Baikonur Launch-pad Explosion – 1960

The rocket launching site of Baikonur in Central Asia was at the heart of the Soviet Union’s space program. Located on the steppes of what is now Kazakhstan the vast facility covered at its peak an area of over 10,000 sq km (4,130 sq mi). Baikonur was also an important test site for missiles during the Cold War and has witnessed well over 400 launches. Many of the landmark events in the space race began there, including the launch of the Sputnik satellite in 1957 and the first manned space flight by Yuri Gagarin in April 1961.

The achievement of getting the first person into space represented a huge propaganda coup for the Soviet Union. What the Russians kept quiet about, however, was the terrible explosion that occurred at Baikonur just six months previously. Only since the fall of the Soviet Union has anything like a full picture emerged of an incident which remains the worst single accident in the history of rocket science.

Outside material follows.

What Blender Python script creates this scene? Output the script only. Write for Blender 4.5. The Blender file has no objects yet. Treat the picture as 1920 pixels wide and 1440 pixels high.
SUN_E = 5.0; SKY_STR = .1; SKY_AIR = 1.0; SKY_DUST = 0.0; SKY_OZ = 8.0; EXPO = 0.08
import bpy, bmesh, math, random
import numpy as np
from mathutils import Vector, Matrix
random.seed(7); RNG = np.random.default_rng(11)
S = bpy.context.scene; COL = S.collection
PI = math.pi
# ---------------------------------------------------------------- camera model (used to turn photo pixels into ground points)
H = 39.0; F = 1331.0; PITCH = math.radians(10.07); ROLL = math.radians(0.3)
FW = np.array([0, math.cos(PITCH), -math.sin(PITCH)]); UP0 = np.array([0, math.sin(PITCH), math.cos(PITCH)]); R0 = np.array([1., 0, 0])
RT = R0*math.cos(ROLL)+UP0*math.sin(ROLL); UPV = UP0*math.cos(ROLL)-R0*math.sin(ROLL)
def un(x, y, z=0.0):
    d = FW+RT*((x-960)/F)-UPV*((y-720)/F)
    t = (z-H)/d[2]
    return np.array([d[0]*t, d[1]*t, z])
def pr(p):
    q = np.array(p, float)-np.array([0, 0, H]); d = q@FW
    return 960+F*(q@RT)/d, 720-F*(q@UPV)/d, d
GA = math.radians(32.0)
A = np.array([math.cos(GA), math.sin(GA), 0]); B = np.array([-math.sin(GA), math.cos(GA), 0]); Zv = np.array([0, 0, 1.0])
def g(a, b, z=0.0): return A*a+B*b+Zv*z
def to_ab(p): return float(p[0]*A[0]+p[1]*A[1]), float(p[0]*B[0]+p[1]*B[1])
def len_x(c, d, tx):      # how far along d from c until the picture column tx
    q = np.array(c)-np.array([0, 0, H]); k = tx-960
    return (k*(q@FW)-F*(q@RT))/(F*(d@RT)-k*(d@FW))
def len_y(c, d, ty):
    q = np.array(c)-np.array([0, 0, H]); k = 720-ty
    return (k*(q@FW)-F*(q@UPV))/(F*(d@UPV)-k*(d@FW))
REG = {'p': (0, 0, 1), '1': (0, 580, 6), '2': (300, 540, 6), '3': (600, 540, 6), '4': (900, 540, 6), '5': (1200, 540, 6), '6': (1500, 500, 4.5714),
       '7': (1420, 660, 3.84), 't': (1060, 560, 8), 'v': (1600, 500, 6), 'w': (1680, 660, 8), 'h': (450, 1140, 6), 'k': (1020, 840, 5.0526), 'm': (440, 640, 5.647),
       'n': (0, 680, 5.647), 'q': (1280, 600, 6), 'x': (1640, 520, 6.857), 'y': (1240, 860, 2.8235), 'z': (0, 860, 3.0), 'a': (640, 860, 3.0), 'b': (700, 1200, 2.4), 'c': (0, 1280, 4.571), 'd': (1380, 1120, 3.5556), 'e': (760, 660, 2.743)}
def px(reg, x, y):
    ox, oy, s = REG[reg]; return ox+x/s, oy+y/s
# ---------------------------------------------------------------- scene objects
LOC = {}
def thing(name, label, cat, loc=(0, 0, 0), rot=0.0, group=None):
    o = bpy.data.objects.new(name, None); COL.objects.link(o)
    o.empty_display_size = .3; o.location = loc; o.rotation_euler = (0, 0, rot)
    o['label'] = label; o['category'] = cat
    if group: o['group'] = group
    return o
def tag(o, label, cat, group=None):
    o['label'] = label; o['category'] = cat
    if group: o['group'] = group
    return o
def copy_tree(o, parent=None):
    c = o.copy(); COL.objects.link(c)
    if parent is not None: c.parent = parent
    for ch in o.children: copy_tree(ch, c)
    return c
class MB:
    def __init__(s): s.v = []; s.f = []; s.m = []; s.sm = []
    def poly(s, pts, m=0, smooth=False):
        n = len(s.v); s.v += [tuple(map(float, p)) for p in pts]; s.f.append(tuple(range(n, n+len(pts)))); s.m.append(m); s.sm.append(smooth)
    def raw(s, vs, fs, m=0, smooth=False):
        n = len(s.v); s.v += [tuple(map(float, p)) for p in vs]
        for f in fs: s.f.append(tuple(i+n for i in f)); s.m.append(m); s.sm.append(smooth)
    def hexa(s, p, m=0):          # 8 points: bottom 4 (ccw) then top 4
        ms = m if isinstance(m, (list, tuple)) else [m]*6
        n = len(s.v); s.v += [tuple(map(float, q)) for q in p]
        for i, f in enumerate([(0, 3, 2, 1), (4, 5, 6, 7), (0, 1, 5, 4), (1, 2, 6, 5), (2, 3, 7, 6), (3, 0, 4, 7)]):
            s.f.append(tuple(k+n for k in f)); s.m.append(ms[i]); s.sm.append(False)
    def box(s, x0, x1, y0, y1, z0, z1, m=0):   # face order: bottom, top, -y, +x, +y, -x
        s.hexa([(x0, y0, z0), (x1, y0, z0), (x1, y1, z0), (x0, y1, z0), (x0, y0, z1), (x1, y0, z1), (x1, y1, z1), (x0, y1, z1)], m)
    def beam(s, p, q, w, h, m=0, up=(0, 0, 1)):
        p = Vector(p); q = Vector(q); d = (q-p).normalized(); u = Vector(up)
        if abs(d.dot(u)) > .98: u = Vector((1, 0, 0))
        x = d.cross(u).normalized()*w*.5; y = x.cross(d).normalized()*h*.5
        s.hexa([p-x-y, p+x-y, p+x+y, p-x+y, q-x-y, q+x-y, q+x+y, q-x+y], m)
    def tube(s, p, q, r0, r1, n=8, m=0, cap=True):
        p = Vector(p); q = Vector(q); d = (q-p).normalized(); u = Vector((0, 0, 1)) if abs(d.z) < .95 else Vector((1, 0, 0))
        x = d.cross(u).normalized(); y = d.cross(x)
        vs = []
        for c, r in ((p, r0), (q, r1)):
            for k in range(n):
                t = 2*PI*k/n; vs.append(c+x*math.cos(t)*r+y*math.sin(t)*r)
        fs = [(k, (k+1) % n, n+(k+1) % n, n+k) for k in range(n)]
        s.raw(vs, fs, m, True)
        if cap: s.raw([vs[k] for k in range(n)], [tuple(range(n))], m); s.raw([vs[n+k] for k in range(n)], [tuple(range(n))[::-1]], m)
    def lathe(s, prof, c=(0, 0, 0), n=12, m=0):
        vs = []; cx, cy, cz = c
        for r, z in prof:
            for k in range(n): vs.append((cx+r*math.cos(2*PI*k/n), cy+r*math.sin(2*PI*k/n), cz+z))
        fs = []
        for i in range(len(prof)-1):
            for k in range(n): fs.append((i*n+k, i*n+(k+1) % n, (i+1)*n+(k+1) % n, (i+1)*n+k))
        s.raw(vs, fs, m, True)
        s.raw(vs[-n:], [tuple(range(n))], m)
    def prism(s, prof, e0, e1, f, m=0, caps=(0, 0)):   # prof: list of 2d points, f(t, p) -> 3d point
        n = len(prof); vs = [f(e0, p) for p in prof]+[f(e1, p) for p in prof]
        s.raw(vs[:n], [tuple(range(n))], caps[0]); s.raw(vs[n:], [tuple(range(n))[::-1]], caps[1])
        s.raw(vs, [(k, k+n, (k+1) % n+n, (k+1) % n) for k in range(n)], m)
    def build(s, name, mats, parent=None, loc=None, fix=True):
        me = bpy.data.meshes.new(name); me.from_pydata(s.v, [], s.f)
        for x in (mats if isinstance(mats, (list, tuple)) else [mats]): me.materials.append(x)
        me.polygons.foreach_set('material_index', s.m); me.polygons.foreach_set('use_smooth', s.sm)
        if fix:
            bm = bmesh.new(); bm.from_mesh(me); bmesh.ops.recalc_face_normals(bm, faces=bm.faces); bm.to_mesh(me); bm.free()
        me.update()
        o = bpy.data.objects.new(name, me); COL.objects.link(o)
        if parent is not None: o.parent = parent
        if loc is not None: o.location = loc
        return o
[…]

The R-16 was a new type of intercontinental ballistic missile the Russians had been developing. In October 1960 a prototype was being prepared for a test launch at Baikonur under the personal supervisions of Marshal Nedelin, head of Soviet Rocket Forces. Wishing to impress the Soviet top brass, Nedelin put huge pressure on the scientists and engineers to have the launch ready for the anniversary of the Russian Revolution. Inevitably this meant overlooking safety procedures; so that when the rocket was being fuelled some 150 personnel remained on site instead of evacuating the area. As electrical repairs were being carried out, the second stage engine accidentally ignited; its exhaust ripped through the fuel tank on the first stage, producing a massive explosion which was reportedly seen 50 km (30 mi) away.

When: October 24 1960

Where: Baikonur Cosmodrome, Kazakhstan

Death toll: At least 120 people were killed in the explosion, including Marshal Nedelin himself. Some sources put the death toll as high as 200.

You should know: in an effort to conceal its true location from the west, the Soviet Union deliberately named the launch site after a mining town that was in fact 320 km (200 mi) away.